┌─ Extracted data

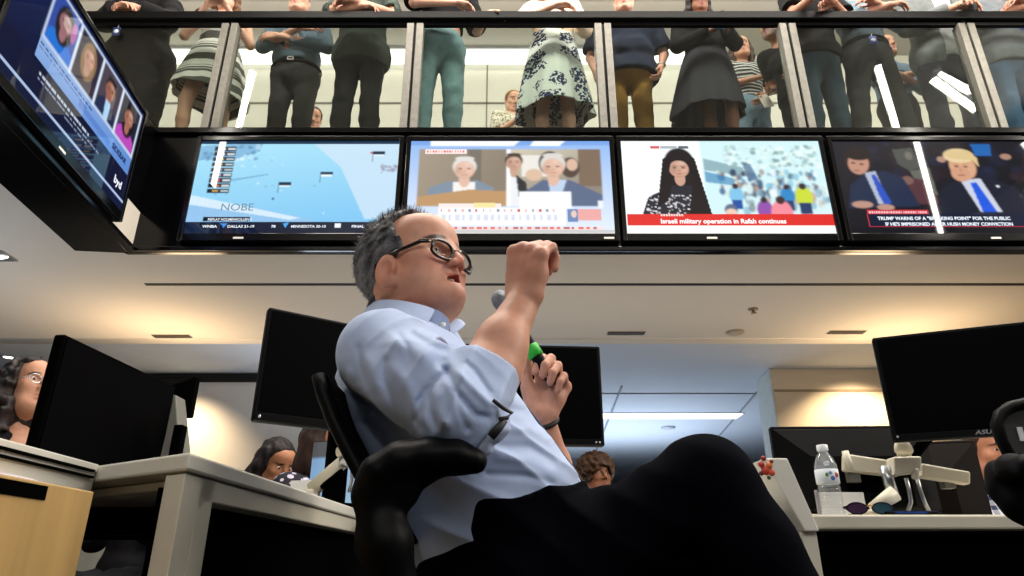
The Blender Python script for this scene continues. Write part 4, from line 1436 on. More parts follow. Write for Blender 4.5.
def add_head(S, fr, open_mouth=0.0, full=0.0, nose=1.0, ears=True, female=False, ear=(-.012, .077, -.010, 1.0)):
    """skull, face and ears in the head's own axes: x forward, y to the person's left, z up"""
    s = fr.s

    def E(c, r, k=.012, sub=0):
        S.ell(fr.p(c), np.array(r) * s, fr.R, k * s, sub)

    def K(a, b, ra, rb=None, k=.012, sub=0):
        S.cap(fr.p(a), fr.p(b), ra * s, (ra if rb is None else rb) * s, k * s, sub)
    E((-.012, 0, .035), (.098, .076, .083))
    E((.020, 0, -.010), (.070, .064 + .006 * full, .085), .02)
    E((.042, 0, .048), (.054, .061, .050), .02)
    for q in (-1, 1):
        K((-.005, q * .050, -.055), (.060, q * .020, -.102), .024 + .006 * full, .021 + .004 * full, .02)
        E((.056, q * .040, -.026), (.028, .025 + .006 * full, .028 + .006 * full), .02)
    E((.056, 0, -.062), (.036, .040, .048), .015)
    E((.069 + .016 * full, 0, -.103), (.023, .027, .020), .014)
    if full > .6:
        E((.064, 0, -.107), (.032, .036, .018), .010)
    if full:
        E((.030, 0, -.112), (.050, .046, .026), .025)
        for q in (-1, 1):
            E((.030, q * .042, -.080), (.040, .028, .034), .025)
    ez = fr.ez
    K((.079, -.030, .021 + ez), (.079, .030, .021 + ez), .013 if not female else .010, k=.014)
    for q in (-1, 1):
        E((.093, q * .032, .001 + ez), (.017, .020, .011), .010, 1)
        E((.0735, q * .032, .001 + ez), (.0150, .0155, .0135), .003)
        E((.0875, q * .032, .0005 + ez), (.010, .0125, .0046), .0015, 1)
    nz = nose
    K((.088, 0, .012), (.088 + .021 * nz, 0, -.031), .0085, .0118 * nz, .008)
    for q in (-1, 1):
        E((.097, q * .0125 * nz, -.039), (.013, .0085, .0085), .006)
        E((.100, q * .006, -.048), (.006, .0035, .005), .003, 1)
    E((.094, 0, -.058), (.008, .005, .012), .006)
    o = open_mouth
    for a, b, rr in (((.084, 0, -.071), (.0945, 0, -.067), .0050), ((.084, 0, -.080 - .008 * o), (.0955, 0, -.082 - .009 * o), .0056)):
        for q in (-1, 1):
            K((a[0], q * .023, a[2]), b, rr * .7, rr * 1.15, .004)
    if o:
        E((.088, 0, -.0745 - .005 * o), (.022, .019, .0035 + .0065 * o), .003, 1)
    else:
        K((.092, -.021, -.0742), (.092, .021, -.0742), .0016, k=.003, sub=1)
        E((.097, 0, -.0742), (.004, .014, .0014), .002, 1)
    if ears:
        for q in (-1, 1):
            ex, ey, earz, es = ear
            Re = fr.R @ rot3(0, .18, -q * .45)
            S.ell(fr.p(ex, q * ey, earz), np.array((.019, .0085, .032)) * s * es, Re, .005 * s)
            S.ell(fr.p(ex + .0055, q * (ey + .0090 * es), earz + .003), np.array((.0110, .0085, .0195)) * s * es, Re, .003 * s, 1)
            S.ell(fr.p(ex + .016, q * (ey - .001), earz - .002), np.array((.005, .006, .009)) * s * es, Re, .004 * s)
            S.ell(fr.p(ex + .010, q * (ey - .004), earz - .029 * es), np.array((.0095, .007, .0095)) * s, None, .006 * s)


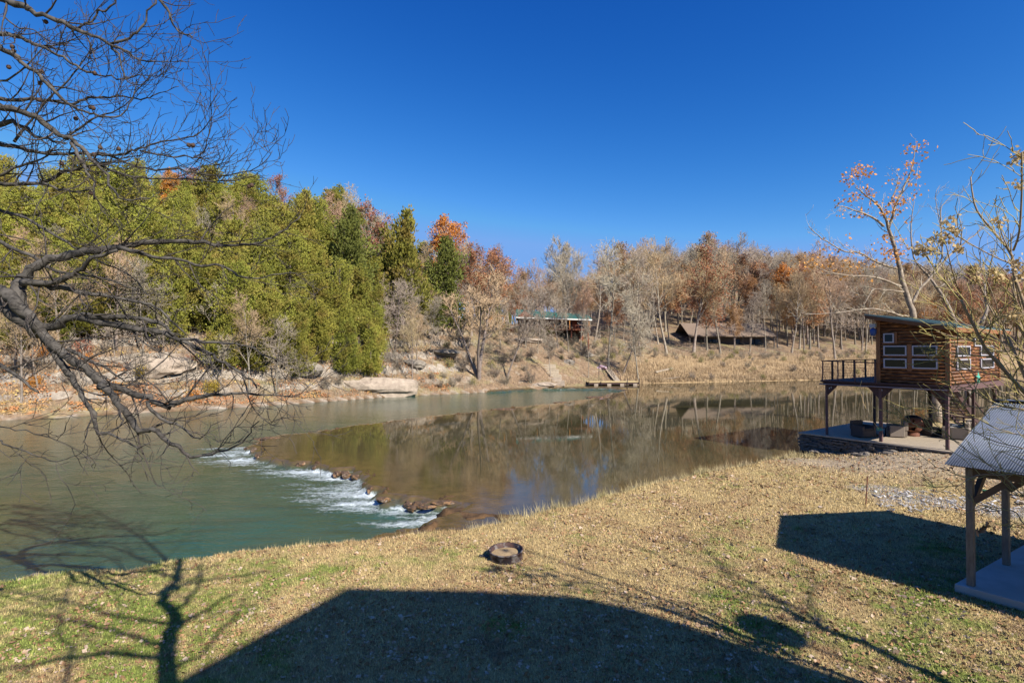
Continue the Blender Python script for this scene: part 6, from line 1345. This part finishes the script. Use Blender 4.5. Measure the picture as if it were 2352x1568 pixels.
for (a_, b__) in cxy:
    m_ = 60; hh_ = rs.uniform(.2, .5); px_ = a_ + rs.normal(size=m_) * .14; py_ = b__ - .15 + rs.normal(size=m_) * .12; an = rs.uniform(0, 6.28, m_); le = rs.uniform(.1, .7, m_) * hh_; hb_ = rs.uniform(.5, 1, m_) * hh_; zz = zfun(px_, py_); w2 = .009
    B_.append(np.stack([np.stack([px_ - np.sin(an) * w2, py_ + np.cos(an) * w2, zz - .02], 1), np.stack([px_ + np.sin(an) * w2, py_ - np.cos(an) * w2, zz - .02], 1), np.stack([px_ + np.cos(an) * le, py_ + np.sin(an) * le, zz + hb_], 1)], 1).reshape(-1, 3))
V = np.concatenate([V] + B_); n = len(V) // 3
tag(link("bank_grass", npmesh("bank_grass", V, np.arange(3 * n).reshape(n, 3), mat('bank_straw', (.52, .40, .24), (.30, .26, .10), 1.2, .8)), None), 'taller dry grass fringe along the near water edge', 'grass', kind='stuff')
# straw-coloured grass and litter on the far bank
n = 150000; xs = rs.uniform(-60, 115, n); dd = rs.exponential(8, n) ; yy = y_far(xs) + dd + .2; ok = (dd < 30) & (np.abs(xs / yy) < 1.1) & (rs.rand(n) < .35 + 1.6 * np.clip(fbm(xs * .3, yy * .3, 3) + .2, 0, 1))
ok &= rs.rand(n) < np.where(xs / yy > .2, 1, .45); xs, yy, dd = xs[ok], yy[ok], dd[ok]; z = zfun(xs, yy); n = len(xs); h = rs.uniform(.15, .45, n) * np.where(xs / yy > .2, 1.3 + .9 * np.clip(fbm(xs * .15, yy * .15, 2) * 2, 0, 1), .7)
an = rs.uniform(0, 6.28, n); lx, ly = np.cos(an), np.sin(an); wd = .035
V = np.stack([np.stack([xs - ly * wd, yy + lx * wd, z - .03], 1), np.stack([xs + ly * wd, yy - lx * wd, z - .03], 1), np.stack([xs + lx * h * .4, yy + ly * h * .4, z + h], 1)], 1).reshape(-1, 3)
tag(link("far_bank_grass", npmesh("far_bank_grass", V, np.arange(3 * n).reshape(n, 3), mat('far_straw', (.50, .36, .21), (.30, .20, .11), .5, .8, detail=12)), None), 'tall straw-coloured grass on the far bank of the pool', 'grass', kind='stuff')
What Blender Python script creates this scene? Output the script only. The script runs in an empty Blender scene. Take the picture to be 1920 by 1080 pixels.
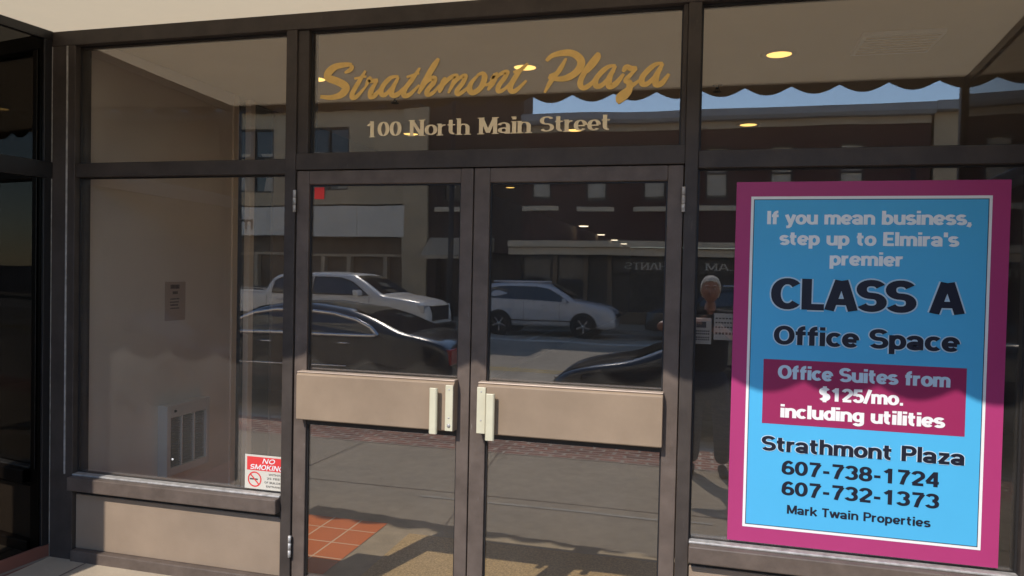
import bpy, bmesh, math, random
from mathutils import Vector, Matrix
random.seed(7)
S = bpy.context.scene
COL = S.collection
R = math.radians

# ------------------------------------------------------------------ camera
cam = bpy.data.cameras.new("camera")
cam.sensor_width = 36.0
cam.lens = 36.0 * 1382.36 / 1920.0
cam.clip_start = 0.05
cam.clip_end = 2000.0
camo = bpy.data.objects.new("camera", cam)
COL.objects.link(camo)
rt = Vector((0.96744, 0.25225, 0.02092))
up = Vector((-0.02582, 0.01612, 0.99954))
fw = Vector((-0.25179, 0.96753, -0.02211))
camo.matrix_world = Matrix(((rt.x, up.x, -fw.x, 0.0), (rt.y, up.y, -fw.y, -3.29),
                            (rt.z, up.z, -fw.z, 1.61), (0, 0, 0, 1)))
S.camera = camo

# ------------------------------------------------------------------ world, sun, exposure
SUN_T, SUN_AZ = 0.95, math.atan(0.27)
SUN_EL = math.atan(SUN_T * math.cos(SUN_AZ))
w = bpy.data.worlds.new("World")
S.world = w
w.use_nodes = True
wn = w.node_tree
bg = wn.nodes["Background"]
sky = wn.nodes.new("ShaderNodeTexSky")
sky.sky_type = 'NISHITA'
sky.sun_disc = False
sky.sun_elevation = SUN_EL
sky.sun_rotation = math.pi + SUN_AZ
sky.air_density = 1.0
sky.dust_density = 0.1
sky.ozone_density = 3.5
wn.links.new(sky.outputs[0], bg.inputs[0])
bg.inputs[1].default_value = 0.15
sl = bpy.data.lights.new("sun", 'SUN')
sl.energy = 2.15
sl.angle = R(0.5)
sl.color = (1.0, 0.94, 0.86)
so = bpy.data.objects.new("sun", sl)
COL.objects.link(so)
ldir = Vector((math.tan(SUN_AZ), 1.0, -SUN_T)).normalized()
so.rotation_euler = ldir.to_track_quat('-Z', 'Y').to_euler()
so.location = (-10, -30, 30)
S.view_settings.view_transform = 'Standard'
S.view_settings.look = 'None'
S.view_settings.exposure = 1.0
S.view_settings.gamma = 1.0
S.render.engine = 'CYCLES'
S.cycles.max_bounces = 12
S.cycles.transparent_max_bounces = 24
S.cycles.caustics_reflective = False
S.cycles.caustics_refractive = False
S.cycles.sample_clamp_indirect = 6.0

# ------------------------------------------------------------------ materials
def nd(nt, kind, **kw):
    n = nt.nodes.new(kind)
    for k, v in kw.items():
        setattr(n, k, v)
    return n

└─

### Instructions for the task
Give again, word for word, every line from the top of the data through the line with "S.ell(fr.p(c), np.array(r) *", both ends included, and exclude the pictures.

### Reply to the task
The Blender Python script for this scene continues. Write part 4, from line 1436 on. More parts follow. Write for Blender 4.5.
def add_head(S, fr, open_mouth=0.0, full=0.0, nose=1.0, ears=True, female=False, ear=(-.012, .077, -.010, 1.0)):
    """skull, face and ears in the head's own axes: x forward, y to the person's left, z up"""
    s = fr.s

    def E(c, r, k=.012, sub=0):
        S.ell(fr.p(c), np.array(r) * s, fr.R, k * s, sub)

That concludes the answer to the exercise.